The Politics of Spatial Governmentality in Neighbourhood Associations: A New Look at Community Lives in Urban India

Presenter

Das Ritanjan - University of Portsmouth, Portsmouth, United Kingdom

Panel

11 – Rethinking governmentality: Sovereign agency beyond the state in South Asia

Abstract

The aspect of spatial governmentality, taking shape around neighbourhood associations, is among the most important trends in 20th-century global urban history (Rwef & Kwon 2016). Yet, in India, some literature on middle-class activism of resident welfare associations aside (Srivastava 2015; Mahadevia et al 2016), there is limited understanding about the workings of such sub-state agencies, and their effects on sociability and trust among resident communities.

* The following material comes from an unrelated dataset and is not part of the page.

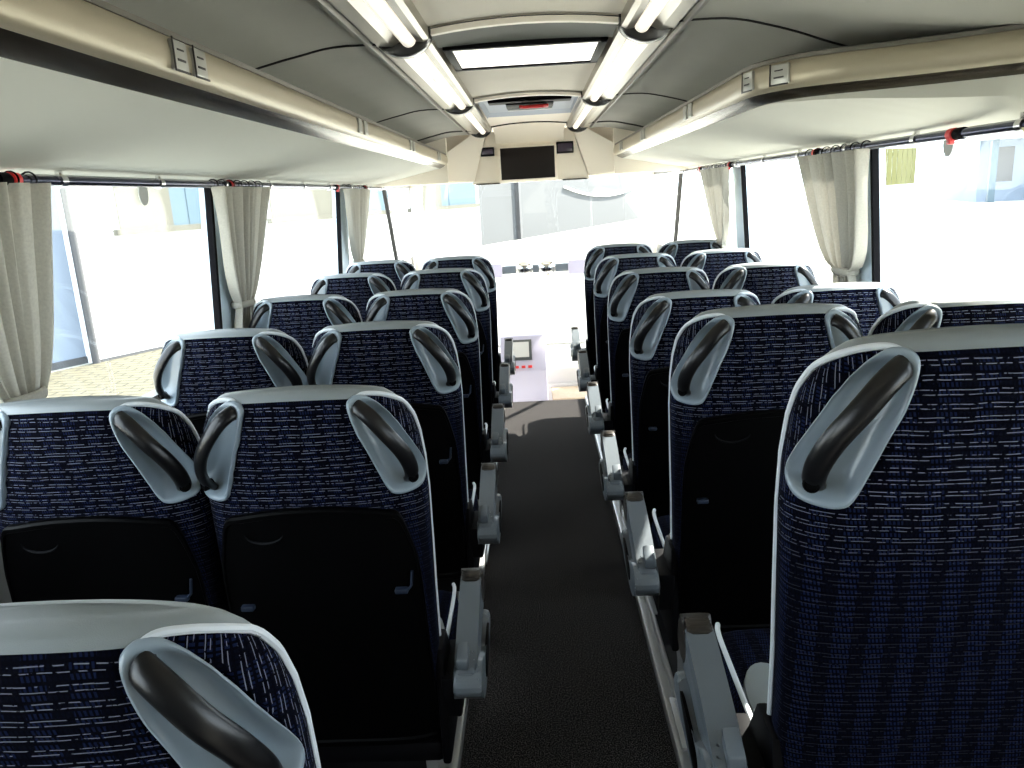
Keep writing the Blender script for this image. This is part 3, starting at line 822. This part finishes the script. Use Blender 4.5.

This paper, therefore, focuses on community formation inside neighbourhood associations and explores relations between spatial governmentality and cultural affinities that mobilises new claims of community and difference.

Drawing from an explorative ethnographic fieldwork in the north Indian city of Noida, the paper builds upon postcolonial urbanism epistemologies, and adds to the literature on Indian urbanism via two key arguments: (a) claims of spatial governmentality in neighbourhood associations are an emergent form of everyday sovereign agency; (b) their institutional modalities provide a critical lens to explore the intersectional landscape of community lives. By examining the tension between class homogeneity and cultural heterogeneity that characterises politics of governmentality within these associations, the paper develops a rich picture of their ‘internalised historical’ form (Massey 1994), with a nuanced understanding of the symbolic constructions of locality, selves and communities in contemporary India.